Oui c’est un choc.
Nous avons vu Bernard il y a quelques semaines encore, car il s’était investi dans l’Institut d’Etudes Populaires (IEPop) et nous avait en particulier aidés à nouer des liens avec la maison de quartier de la Gibauderie.
Bernard disait qu’il avait quelques menus ennuis de santé. Il s’excusait d’avoir des difficultés d’élocution ces derniers temps.
Il avait été parmi les premiers organisateurs du premier collectif AC! (Agir ensemble contre le chômage), en 1993–94.
Nous avions organisé l’accueil des premières marches de chômeurs, des premières manifestations à Paris, des premières distributions de tracts sur le marché qui avaient permis de constituer un petit groupe actif mêlant chômeurs et salariés, syndicalistes, étudiants et militants politiques.
L’un des moments forts de cette période d’AC! avait été l’improbable caravane contre le chômage que l’on avait fait tourner dans la région, en recourant à un cirque familial. Et bien sûr l’ouverture de la première Maison de la solidarité.
Il y eut aussi ces formidables départs en car pour Amsterdam ou Francfort, pour les manifs internationales contre la précarité. Nous y allions avec quelques dizaines de militants et de chômeurs qui parfois n’étaient jamais allé à de grandes manifestations. Et nous retrouvions là-bas des cortèges de militants internationalistes de toutes les couleurs, des plus modérés aux plus radicaux.
Le « mouvement des chômeurs » avait préparé le grand mouvement social de 1995 et il avait ensuite bénéficié de la dynamique de mobilisation créée par cet hiver de luttes. Quelques années plus tard, les chômeurs occupaient les Assedic, avec comme mots d’ordre, l’augmentation immédiate de tous les minima sociaux et l’abolition du chômage!

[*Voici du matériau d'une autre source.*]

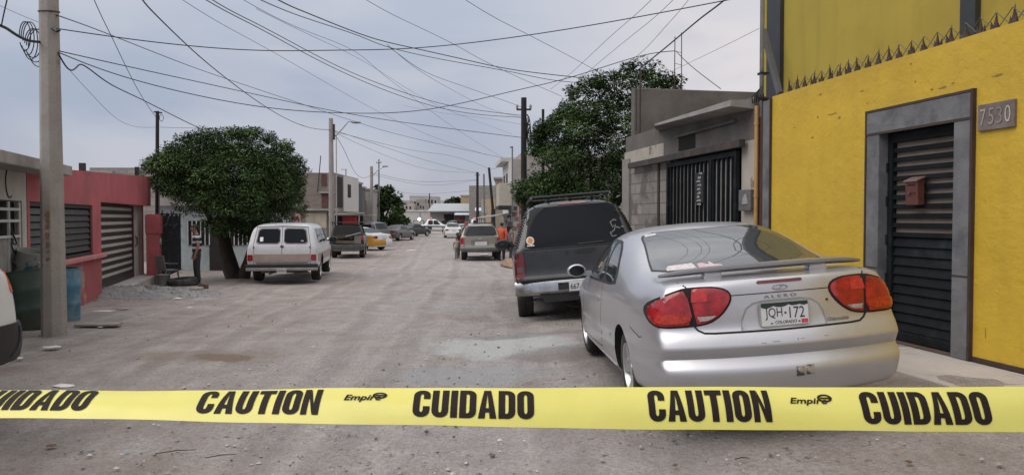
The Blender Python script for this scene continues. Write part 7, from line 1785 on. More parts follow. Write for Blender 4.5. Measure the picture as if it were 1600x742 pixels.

Le mouvement altermondialiste prenait son essor. Bernard le rejoinit en devenant un militant d’ATTAC.
Ancien communiste, il rejetait aussi bien les restes d’un certain sectarisme que les compromissions de ceux qui craignaient de voir leur vie se terminer sans que leurs talents militants soient récompensés.
Dans les années 2000, il a tout naturellement rejoint les collectifs antilibéraux, il s’est réjoui de la création du Front de gauche, il demeurait impatient de voir l’émergence d’un véritable mouvement politique rassemblant l’ensemble de la gauche encore à gauche, un mouvement unitaire, populaire, écologiste, humaniste.
Ancien enseignant et militant de l’éducation populaire, il prenait un soin tout particulier à la simplicité des argumentaires, à la promotion des nouveaux militants, à l’efficacité des collectifs.
Il concevait l’engagement comme une manière de vivre, sa vie comme un engagement.
C’est aussi comme cela qu’il a décidé, avec une incroyable sérénité, de finir sa vie.
Bertrand Geay
Et oui … Bertrand, moi justement le moment où tu commences c’est le moment que je n’ai pas connu ; par contre que de moments partagés à partir des Comités Juquin (de celui de Poitiers) où Bernard était en effet toujours actif pour construire et faire avancer, et ceci avec une grande gentillesse !!! « Juste quelqu’un de bien … » (comme dit la chanson).